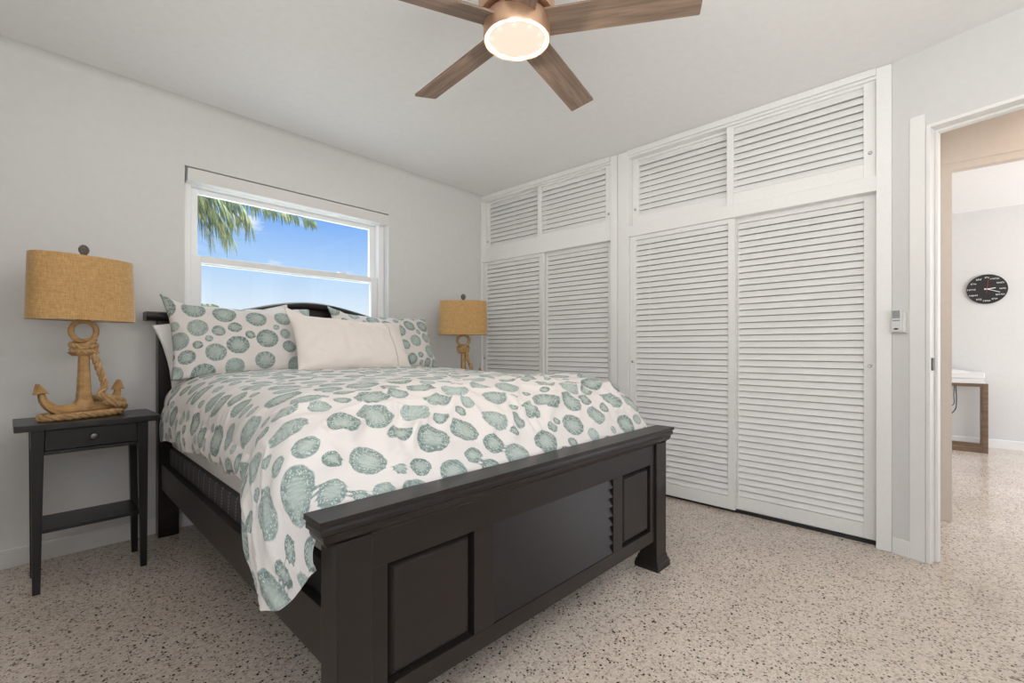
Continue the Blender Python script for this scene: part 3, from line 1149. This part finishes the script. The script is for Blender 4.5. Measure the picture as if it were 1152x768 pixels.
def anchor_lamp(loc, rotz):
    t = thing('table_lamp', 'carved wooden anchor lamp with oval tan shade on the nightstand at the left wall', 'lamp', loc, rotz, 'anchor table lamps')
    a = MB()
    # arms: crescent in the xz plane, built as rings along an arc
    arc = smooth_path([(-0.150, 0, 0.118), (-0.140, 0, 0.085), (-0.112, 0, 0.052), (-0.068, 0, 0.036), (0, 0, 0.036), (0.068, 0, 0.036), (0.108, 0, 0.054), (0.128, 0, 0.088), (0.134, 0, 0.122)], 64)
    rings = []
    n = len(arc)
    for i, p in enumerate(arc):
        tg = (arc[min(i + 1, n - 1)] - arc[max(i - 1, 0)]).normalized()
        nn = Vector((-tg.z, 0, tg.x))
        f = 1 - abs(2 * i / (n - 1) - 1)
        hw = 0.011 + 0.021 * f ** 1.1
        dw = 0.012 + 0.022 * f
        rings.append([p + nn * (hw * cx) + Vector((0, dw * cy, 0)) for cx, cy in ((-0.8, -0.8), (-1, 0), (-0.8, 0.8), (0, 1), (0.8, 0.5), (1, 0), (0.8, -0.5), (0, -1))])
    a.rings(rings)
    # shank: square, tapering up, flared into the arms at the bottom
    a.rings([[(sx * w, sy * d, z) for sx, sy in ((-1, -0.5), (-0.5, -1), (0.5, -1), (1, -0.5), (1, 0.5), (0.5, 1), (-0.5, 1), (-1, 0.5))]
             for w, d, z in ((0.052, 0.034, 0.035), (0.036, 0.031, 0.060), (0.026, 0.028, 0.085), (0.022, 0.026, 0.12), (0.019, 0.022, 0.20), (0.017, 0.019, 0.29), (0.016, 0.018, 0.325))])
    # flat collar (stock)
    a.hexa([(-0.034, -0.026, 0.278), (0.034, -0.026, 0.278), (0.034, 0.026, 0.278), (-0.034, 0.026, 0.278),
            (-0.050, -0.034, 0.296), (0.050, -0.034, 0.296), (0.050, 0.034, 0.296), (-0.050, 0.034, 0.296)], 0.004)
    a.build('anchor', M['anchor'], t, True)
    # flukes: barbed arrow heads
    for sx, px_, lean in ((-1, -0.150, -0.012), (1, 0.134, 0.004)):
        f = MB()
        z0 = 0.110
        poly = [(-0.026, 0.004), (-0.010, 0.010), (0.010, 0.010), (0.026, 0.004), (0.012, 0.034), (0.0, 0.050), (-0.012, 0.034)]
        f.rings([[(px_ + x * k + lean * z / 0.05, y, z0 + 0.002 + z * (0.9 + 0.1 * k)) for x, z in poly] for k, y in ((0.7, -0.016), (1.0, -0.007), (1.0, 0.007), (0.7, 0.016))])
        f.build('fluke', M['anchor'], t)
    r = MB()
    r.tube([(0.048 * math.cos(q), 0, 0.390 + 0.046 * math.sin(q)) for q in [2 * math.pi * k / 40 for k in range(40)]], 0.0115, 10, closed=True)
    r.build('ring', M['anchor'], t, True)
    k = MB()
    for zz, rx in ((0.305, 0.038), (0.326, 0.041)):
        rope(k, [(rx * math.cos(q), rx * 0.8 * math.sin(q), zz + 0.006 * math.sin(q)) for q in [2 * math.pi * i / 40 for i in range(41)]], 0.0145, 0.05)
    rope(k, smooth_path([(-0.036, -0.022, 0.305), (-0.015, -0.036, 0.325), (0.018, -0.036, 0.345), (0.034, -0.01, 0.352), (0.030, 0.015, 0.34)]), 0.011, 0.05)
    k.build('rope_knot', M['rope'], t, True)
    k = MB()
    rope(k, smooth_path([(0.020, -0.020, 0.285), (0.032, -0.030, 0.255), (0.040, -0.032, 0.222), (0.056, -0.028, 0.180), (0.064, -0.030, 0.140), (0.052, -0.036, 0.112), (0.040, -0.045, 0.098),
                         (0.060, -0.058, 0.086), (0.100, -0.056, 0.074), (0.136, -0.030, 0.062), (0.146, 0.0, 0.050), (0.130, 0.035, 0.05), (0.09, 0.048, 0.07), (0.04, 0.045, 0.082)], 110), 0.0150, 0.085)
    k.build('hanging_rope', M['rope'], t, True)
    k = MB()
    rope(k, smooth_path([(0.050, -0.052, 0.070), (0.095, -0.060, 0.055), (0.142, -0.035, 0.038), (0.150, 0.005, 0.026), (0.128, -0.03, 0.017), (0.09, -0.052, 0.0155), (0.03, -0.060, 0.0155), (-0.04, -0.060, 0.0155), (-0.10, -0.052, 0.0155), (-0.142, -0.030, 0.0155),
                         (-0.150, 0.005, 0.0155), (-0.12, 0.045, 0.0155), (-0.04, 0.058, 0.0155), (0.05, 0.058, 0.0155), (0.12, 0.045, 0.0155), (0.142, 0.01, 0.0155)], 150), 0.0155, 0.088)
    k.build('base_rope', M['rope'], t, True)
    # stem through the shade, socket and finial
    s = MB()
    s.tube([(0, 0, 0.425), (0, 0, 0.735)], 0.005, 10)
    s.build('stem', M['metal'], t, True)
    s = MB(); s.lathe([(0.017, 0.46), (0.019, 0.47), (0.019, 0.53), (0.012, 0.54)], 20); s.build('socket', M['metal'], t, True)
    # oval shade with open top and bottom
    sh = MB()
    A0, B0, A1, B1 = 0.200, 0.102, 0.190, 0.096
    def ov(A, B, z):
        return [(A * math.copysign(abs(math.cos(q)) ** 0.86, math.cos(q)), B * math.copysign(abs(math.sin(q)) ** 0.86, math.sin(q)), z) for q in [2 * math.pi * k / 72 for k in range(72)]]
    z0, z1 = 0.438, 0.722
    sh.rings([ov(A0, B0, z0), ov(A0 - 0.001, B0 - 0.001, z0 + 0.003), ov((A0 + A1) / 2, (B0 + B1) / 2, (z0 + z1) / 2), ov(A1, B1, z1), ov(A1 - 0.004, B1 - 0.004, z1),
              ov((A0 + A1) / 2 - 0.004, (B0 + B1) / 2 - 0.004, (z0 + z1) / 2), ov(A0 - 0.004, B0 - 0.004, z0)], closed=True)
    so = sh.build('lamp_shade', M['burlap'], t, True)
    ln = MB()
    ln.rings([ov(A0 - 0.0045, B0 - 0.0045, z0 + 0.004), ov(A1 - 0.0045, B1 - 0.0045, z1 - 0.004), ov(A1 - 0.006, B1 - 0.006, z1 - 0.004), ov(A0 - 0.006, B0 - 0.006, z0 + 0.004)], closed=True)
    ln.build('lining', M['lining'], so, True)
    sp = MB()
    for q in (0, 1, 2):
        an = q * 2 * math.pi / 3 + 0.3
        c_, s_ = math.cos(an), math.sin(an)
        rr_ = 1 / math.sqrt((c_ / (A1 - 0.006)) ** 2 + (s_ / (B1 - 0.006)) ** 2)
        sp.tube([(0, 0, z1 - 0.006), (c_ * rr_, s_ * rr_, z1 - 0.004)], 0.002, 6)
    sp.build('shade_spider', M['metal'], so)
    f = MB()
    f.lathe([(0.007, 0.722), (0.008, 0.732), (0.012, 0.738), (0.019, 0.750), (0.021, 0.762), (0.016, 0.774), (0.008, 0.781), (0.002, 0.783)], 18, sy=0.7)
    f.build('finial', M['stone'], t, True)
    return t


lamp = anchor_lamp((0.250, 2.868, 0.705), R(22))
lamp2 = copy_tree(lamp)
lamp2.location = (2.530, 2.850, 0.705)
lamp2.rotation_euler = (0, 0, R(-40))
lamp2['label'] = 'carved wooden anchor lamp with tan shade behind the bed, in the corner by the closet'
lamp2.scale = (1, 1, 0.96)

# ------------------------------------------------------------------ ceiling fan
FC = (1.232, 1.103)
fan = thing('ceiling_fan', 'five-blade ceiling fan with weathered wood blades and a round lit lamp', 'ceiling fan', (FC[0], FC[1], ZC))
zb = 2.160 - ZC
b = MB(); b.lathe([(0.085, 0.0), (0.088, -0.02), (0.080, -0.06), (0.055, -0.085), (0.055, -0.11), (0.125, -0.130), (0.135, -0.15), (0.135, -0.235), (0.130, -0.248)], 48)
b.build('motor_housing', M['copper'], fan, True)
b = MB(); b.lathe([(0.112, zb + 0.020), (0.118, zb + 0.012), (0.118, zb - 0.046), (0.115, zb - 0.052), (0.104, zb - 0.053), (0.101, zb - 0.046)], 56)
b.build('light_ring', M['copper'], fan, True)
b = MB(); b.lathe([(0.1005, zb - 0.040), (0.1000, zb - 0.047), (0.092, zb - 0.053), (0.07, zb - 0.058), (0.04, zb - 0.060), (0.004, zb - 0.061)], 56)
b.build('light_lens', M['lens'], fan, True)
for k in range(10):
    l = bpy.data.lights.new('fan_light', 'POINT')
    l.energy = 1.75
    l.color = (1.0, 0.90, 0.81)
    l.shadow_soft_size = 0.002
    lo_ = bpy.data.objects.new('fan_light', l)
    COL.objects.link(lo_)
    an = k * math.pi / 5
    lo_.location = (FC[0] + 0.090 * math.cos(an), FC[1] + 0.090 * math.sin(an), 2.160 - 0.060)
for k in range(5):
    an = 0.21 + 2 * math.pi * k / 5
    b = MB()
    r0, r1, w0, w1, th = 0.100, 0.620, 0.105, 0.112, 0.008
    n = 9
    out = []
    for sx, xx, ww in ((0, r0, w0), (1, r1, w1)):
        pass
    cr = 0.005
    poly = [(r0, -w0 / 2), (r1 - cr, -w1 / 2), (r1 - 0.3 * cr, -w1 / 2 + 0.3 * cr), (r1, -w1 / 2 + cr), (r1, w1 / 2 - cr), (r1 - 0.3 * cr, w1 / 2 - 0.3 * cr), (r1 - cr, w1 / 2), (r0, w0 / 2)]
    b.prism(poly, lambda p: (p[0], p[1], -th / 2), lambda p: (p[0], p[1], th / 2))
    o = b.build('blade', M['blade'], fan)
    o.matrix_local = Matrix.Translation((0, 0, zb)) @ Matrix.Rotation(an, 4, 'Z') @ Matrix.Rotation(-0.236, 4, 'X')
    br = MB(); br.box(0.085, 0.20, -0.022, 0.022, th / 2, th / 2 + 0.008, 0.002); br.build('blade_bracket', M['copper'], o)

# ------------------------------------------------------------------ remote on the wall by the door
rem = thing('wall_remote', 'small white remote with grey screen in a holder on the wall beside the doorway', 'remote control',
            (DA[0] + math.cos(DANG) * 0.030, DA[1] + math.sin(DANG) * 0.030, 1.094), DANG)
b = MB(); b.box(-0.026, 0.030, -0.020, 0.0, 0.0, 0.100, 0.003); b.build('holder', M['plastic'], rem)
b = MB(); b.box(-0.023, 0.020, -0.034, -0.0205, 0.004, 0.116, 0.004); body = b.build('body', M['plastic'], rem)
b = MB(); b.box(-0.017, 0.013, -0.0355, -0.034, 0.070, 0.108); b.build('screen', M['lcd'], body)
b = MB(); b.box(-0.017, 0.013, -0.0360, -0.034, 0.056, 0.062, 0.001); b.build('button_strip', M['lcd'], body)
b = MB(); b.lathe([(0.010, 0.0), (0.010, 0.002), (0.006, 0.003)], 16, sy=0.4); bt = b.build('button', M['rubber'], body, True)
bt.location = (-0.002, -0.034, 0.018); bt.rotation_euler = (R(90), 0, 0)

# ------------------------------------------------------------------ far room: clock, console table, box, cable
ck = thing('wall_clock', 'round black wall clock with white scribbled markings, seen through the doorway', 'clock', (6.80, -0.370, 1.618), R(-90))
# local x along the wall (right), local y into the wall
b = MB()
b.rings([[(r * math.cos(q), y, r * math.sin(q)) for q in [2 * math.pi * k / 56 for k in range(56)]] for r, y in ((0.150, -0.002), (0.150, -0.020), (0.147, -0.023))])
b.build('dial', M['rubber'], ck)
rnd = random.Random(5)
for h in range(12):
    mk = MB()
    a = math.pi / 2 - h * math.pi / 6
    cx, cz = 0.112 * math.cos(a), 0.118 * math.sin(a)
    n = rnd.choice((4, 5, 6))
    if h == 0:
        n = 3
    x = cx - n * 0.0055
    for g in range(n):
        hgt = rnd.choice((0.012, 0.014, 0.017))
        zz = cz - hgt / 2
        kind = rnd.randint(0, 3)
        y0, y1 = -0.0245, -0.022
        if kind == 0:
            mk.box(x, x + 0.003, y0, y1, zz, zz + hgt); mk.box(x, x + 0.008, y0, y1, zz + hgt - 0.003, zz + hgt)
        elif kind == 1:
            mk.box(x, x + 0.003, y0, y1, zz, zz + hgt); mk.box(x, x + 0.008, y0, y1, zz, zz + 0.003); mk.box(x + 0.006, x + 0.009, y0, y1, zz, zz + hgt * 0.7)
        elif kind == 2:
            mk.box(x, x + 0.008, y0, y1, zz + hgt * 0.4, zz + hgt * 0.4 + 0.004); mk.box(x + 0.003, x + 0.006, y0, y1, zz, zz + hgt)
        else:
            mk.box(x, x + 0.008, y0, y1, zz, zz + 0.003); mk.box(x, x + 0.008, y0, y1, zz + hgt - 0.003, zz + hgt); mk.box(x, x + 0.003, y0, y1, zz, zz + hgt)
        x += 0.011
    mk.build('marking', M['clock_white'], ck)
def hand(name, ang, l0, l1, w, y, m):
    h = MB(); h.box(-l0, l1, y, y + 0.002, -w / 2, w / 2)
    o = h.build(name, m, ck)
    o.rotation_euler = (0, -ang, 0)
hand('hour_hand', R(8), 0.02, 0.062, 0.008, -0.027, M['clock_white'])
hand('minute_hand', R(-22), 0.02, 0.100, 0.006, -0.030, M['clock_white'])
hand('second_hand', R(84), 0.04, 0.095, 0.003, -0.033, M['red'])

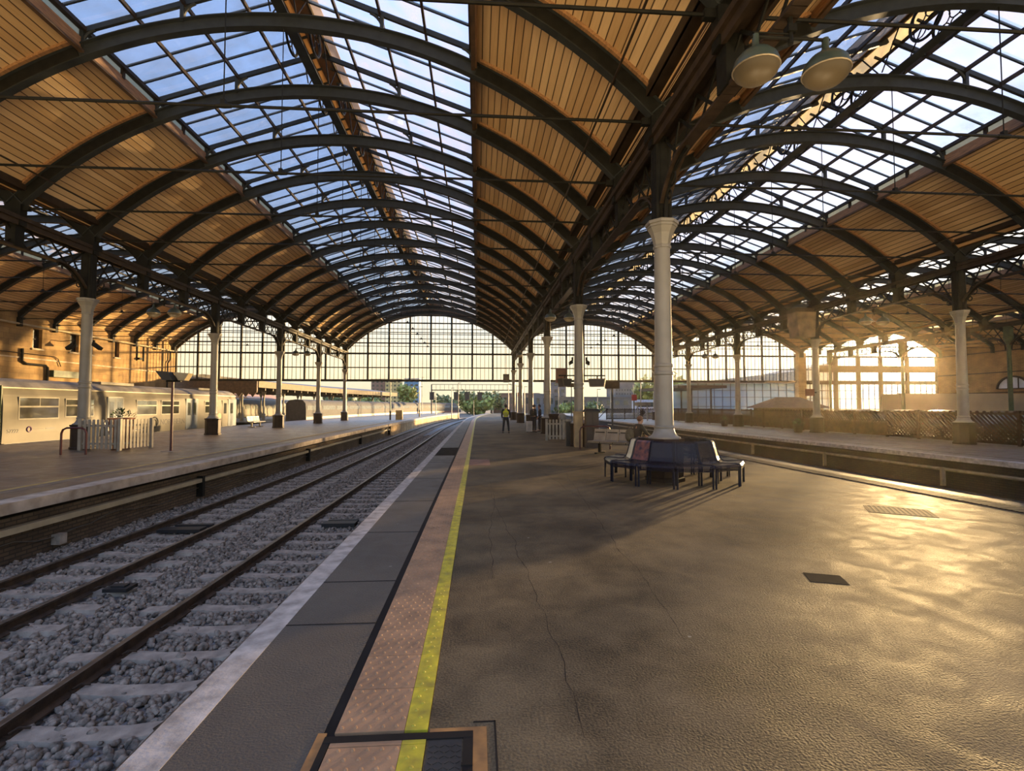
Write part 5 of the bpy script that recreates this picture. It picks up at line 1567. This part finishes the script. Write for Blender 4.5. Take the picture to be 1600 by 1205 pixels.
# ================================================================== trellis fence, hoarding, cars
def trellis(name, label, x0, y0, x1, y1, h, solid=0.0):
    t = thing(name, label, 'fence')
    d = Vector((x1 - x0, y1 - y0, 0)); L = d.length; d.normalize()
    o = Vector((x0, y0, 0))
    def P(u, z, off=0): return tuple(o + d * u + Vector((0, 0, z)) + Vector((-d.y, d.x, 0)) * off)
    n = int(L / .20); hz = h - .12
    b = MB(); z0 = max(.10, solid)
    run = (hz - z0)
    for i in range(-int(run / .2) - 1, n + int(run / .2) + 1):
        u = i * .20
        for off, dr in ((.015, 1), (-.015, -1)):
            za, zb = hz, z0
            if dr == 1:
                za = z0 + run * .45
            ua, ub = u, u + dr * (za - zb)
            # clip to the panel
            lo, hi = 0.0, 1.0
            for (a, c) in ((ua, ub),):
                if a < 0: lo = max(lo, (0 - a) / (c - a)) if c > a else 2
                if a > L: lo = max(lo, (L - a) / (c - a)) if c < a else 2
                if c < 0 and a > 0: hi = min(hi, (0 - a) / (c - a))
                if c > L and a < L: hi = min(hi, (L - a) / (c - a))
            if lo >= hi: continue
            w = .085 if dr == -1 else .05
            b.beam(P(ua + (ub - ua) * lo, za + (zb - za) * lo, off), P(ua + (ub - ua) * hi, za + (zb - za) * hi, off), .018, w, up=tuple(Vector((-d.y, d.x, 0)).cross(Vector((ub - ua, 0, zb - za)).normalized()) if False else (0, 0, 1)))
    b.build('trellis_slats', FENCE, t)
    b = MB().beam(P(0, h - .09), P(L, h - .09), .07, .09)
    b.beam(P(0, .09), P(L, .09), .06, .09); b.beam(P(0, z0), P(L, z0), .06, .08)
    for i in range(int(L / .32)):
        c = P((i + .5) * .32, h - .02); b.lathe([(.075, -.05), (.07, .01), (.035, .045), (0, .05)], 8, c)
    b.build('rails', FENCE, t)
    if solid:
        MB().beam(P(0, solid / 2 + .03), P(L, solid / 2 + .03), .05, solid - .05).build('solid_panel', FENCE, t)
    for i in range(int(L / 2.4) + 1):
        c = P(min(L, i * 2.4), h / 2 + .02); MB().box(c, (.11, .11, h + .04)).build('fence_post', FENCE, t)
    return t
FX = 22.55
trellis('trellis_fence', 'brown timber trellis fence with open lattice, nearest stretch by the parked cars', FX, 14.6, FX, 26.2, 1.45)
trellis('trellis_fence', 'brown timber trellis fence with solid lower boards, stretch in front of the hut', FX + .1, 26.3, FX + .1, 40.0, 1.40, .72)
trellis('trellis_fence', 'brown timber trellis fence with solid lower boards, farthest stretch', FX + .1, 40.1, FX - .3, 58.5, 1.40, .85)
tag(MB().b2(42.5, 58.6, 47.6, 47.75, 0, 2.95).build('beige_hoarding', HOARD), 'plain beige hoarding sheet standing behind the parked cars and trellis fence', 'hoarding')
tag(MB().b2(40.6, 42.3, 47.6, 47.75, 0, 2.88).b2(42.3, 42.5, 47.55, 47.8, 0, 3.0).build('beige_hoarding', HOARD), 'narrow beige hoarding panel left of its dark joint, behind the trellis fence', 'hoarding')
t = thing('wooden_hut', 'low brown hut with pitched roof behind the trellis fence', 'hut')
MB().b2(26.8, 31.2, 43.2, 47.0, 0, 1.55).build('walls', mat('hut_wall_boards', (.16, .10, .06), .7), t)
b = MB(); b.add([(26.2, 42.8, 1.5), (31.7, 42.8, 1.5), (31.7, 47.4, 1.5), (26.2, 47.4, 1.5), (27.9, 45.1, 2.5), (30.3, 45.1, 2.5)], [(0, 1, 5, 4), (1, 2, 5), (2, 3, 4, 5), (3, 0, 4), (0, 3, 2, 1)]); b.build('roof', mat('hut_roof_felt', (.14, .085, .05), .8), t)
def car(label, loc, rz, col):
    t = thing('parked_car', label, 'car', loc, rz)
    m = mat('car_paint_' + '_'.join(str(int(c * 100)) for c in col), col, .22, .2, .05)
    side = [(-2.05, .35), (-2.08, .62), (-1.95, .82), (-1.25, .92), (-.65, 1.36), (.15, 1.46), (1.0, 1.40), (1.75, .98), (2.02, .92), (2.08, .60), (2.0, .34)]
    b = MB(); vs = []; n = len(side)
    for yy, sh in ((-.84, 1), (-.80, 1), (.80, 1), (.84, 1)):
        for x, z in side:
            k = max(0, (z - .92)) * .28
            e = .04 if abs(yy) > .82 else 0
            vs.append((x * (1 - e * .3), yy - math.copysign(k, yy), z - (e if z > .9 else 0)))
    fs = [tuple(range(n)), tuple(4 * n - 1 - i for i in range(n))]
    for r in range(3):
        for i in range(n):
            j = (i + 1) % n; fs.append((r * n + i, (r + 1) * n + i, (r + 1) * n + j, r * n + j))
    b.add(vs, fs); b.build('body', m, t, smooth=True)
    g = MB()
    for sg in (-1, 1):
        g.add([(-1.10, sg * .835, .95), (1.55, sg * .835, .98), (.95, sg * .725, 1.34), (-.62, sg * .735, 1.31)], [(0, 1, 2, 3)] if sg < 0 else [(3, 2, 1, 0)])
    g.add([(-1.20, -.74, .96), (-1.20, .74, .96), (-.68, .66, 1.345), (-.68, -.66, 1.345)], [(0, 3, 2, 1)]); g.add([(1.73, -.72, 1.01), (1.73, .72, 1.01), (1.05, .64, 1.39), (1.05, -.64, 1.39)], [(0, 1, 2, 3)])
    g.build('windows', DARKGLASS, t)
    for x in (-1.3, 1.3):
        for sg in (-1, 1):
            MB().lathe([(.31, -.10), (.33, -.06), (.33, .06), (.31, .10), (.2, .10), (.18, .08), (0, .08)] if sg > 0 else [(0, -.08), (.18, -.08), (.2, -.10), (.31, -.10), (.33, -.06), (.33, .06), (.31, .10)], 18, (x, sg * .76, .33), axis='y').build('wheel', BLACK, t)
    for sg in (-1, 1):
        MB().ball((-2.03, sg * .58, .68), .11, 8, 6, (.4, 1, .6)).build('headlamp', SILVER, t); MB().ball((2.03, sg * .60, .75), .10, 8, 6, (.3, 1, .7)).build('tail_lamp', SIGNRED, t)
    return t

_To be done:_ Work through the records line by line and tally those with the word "Blender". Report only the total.

_Exercise answer:_ 2